*AIM*. All records should be reproduced verbatim.

*RECORDS TO USE*.
[start]

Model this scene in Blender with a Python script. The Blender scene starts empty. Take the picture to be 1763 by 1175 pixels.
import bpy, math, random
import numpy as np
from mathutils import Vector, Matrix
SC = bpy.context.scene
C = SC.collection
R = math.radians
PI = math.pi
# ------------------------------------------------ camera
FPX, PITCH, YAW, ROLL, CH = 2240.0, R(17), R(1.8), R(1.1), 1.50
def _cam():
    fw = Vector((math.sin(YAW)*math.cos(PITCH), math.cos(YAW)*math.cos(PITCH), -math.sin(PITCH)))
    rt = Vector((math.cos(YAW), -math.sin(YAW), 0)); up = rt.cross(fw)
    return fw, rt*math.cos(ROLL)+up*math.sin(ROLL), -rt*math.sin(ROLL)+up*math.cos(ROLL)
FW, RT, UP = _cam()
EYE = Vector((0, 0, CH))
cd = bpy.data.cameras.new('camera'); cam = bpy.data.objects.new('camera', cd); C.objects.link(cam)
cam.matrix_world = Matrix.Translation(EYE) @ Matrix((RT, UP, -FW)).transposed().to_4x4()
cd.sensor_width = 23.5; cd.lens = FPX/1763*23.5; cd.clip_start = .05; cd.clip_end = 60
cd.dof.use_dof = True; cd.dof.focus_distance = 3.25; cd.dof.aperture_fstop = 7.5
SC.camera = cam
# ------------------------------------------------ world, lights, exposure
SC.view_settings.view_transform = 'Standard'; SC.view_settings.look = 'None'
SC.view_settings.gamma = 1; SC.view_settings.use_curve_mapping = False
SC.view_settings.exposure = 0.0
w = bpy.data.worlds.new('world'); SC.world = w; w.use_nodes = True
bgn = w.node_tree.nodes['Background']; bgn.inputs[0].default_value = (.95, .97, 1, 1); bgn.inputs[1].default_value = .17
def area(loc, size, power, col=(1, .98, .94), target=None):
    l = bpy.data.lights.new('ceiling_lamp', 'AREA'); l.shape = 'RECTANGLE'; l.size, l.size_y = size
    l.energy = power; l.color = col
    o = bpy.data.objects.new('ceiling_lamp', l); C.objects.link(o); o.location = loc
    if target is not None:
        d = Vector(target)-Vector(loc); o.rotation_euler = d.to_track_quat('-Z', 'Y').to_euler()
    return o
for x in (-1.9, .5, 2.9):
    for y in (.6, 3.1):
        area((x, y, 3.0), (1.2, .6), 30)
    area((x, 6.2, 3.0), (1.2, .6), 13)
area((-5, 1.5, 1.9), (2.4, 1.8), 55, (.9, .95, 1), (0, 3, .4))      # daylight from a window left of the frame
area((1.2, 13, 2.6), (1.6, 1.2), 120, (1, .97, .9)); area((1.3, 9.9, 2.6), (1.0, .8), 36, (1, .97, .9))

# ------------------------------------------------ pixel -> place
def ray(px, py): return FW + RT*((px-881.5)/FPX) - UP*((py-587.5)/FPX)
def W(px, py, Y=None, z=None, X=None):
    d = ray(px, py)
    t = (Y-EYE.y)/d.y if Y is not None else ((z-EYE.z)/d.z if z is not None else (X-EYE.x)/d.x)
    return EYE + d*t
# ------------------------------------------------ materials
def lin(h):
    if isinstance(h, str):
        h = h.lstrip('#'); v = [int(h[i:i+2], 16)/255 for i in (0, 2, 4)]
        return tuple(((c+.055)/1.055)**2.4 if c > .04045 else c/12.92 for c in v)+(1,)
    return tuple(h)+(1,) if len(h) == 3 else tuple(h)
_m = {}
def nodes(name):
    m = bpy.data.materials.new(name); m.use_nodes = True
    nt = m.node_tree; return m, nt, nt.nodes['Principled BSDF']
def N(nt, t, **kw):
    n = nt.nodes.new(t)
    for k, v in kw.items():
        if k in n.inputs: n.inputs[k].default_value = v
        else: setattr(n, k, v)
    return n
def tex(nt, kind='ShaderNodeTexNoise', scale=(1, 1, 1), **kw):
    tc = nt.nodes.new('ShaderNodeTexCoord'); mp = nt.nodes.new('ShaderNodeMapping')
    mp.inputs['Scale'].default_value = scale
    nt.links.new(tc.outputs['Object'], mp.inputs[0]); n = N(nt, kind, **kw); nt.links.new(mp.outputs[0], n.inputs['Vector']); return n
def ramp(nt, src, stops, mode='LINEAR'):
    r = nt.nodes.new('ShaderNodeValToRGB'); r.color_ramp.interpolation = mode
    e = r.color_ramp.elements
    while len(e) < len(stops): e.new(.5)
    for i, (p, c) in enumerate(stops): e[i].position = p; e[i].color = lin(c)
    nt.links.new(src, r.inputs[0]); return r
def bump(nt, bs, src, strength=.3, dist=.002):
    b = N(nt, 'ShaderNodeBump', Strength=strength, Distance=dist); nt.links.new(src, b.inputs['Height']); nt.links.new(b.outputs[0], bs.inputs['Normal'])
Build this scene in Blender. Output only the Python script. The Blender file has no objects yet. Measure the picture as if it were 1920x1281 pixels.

[end]

*EXERCISE SOLUTION*.
Model this scene in Blender with a Python script. The Blender scene starts empty. Take the picture to be 1763 by 1175 pixels.
import bpy, math, random
import numpy as np
from mathutils import Vector, Matrix
SC = bpy.context.scene
C = SC.collection
R = math.radians
PI = math.pi
# ------------------------------------------------ camera
FPX, PITCH, YAW, ROLL, CH = 2240.0, R(17), R(1.8), R(1.1), 1.50
def _cam():
    fw = Vector((math.sin(YAW)*math.cos(PITCH), math.cos(YAW)*math.cos(PITCH), -math.sin(PITCH)))
    rt = Vector((math.cos(YAW), -math.sin(YAW), 0)); up = rt.cross(fw)
    return fw, rt*math.cos(ROLL)+up*math.sin(ROLL), -rt*math.sin(ROLL)+up*math.cos(ROLL)
FW, RT, UP = _cam()
EYE = Vector((0, 0, CH))
cd = bpy.data.cameras.new('camera'); cam = bpy.data.objects.new('camera', cd); C.objects.link(cam)
cam.matrix_world = Matrix.Translation(EYE) @ Matrix((RT, UP, -FW)).transposed().to_4x4()
cd.sensor_width = 23.5; cd.lens = FPX/1763*23.5; cd.clip_start = .05; cd.clip_end = 60
cd.dof.use_dof = True; cd.dof.focus_distance = 3.25; cd.dof.aperture_fstop = 7.5
SC.camera = cam
# ------------------------------------------------ world, lights, exposure
SC.view_settings.view_transform = 'Standard'; SC.view_settings.look = 'None'
SC.view_settings.gamma = 1; SC.view_settings.use_curve_mapping = False
SC.view_settings.exposure = 0.0
w = bpy.data.worlds.new('world'); SC.world = w; w.use_nodes = True
bgn = w.node_tree.nodes['Background']; bgn.inputs[0].default_value = (.95, .97, 1, 1); bgn.inputs[1].default_value = .17
def area(loc, size, power, col=(1, .98, .94), target=None):
    l = bpy.data.lights.new('ceiling_lamp', 'AREA'); l.shape = 'RECTANGLE'; l.size, l.size_y = size
    l.energy = power; l.color = col
    o = bpy.data.objects.new('ceiling_lamp', l); C.objects.link(o); o.location = loc
    if target is not None:
        d = Vector(target)-Vector(loc); o.rotation_euler = d.to_track_quat('-Z', 'Y').to_euler()
    return o
for x in (-1.9, .5, 2.9):
    for y in (.6, 3.1):
        area((x, y, 3.0), (1.2, .6), 30)
    area((x, 6.2, 3.0), (1.2, .6), 13)
area((-5, 1.5, 1.9), (2.4, 1.8), 55, (.9, .95, 1), (0, 3, .4))      # daylight from a window left of the frame
area((1.2, 13, 2.6), (1.6, 1.2), 120, (1, .97, .9)); area((1.3, 9.9, 2.6), (1.0, .8), 36, (1, .97, .9))

# ------------------------------------------------ pixel -> place
def ray(px, py): return FW + RT*((px-881.5)/FPX) - UP*((py-587.5)/FPX)
def W(px, py, Y=None, z=None, X=None):
    d = ray(px, py)
    t = (Y-EYE.y)/d.y if Y is not None else ((z-EYE.z)/d.z if z is not None else (X-EYE.x)/d.x)
    return EYE + d*t
# ------------------------------------------------ materials
def lin(h):
    if isinstance(h, str):
        h = h.lstrip('#'); v = [int(h[i:i+2], 16)/255 for i in (0, 2, 4)]
        return tuple(((c+.055)/1.055)**2.4 if c > .04045 else c/12.92 for c in v)+(1,)
    return tuple(h)+(1,) if len(h) == 3 else tuple(h)
_m = {}
def nodes(name):
    m = bpy.data.materials.new(name); m.use_nodes = True
    nt = m.node_tree; return m, nt, nt.nodes['Principled BSDF']
def N(nt, t, **kw):
    n = nt.nodes.new(t)
    for k, v in kw.items():
        if k in n.inputs: n.inputs[k].default_value = v
        else: setattr(n, k, v)
    return n
def tex(nt, kind='ShaderNodeTexNoise', scale=(1, 1, 1), **kw):
    tc = nt.nodes.new('ShaderNodeTexCoord'); mp = nt.nodes.new('ShaderNodeMapping')
    mp.inputs['Scale'].default_value = scale
    nt.links.new(tc.outputs['Object'], mp.inputs[0]); n = N(nt, kind, **kw); nt.links.new(mp.outputs[0], n.inputs['Vector']); return n
def ramp(nt, src, stops, mode='LINEAR'):
    r = nt.nodes.new('ShaderNodeValToRGB'); r.color_ramp.interpolation = mode
    e = r.color_ramp.elements
    while len(e) < len(stops): e.new(.5)
    for i, (p, c) in enumerate(stops): e[i].position = p; e[i].color = lin(c)
    nt.links.new(src, r.inputs[0]); return r
def bump(nt, bs, src, strength=.3, dist=.002):
    b = N(nt, 'ShaderNodeBump', Strength=strength, Distance=dist); nt.links.new(src, b.inputs['Height']); nt.links.new(b.outputs[0], bs.inputs['Normal'])
Build this scene in Blender. Output only the Python script. The Blender file has no objects yet. Measure the picture as if it were 1920x1281 pixels.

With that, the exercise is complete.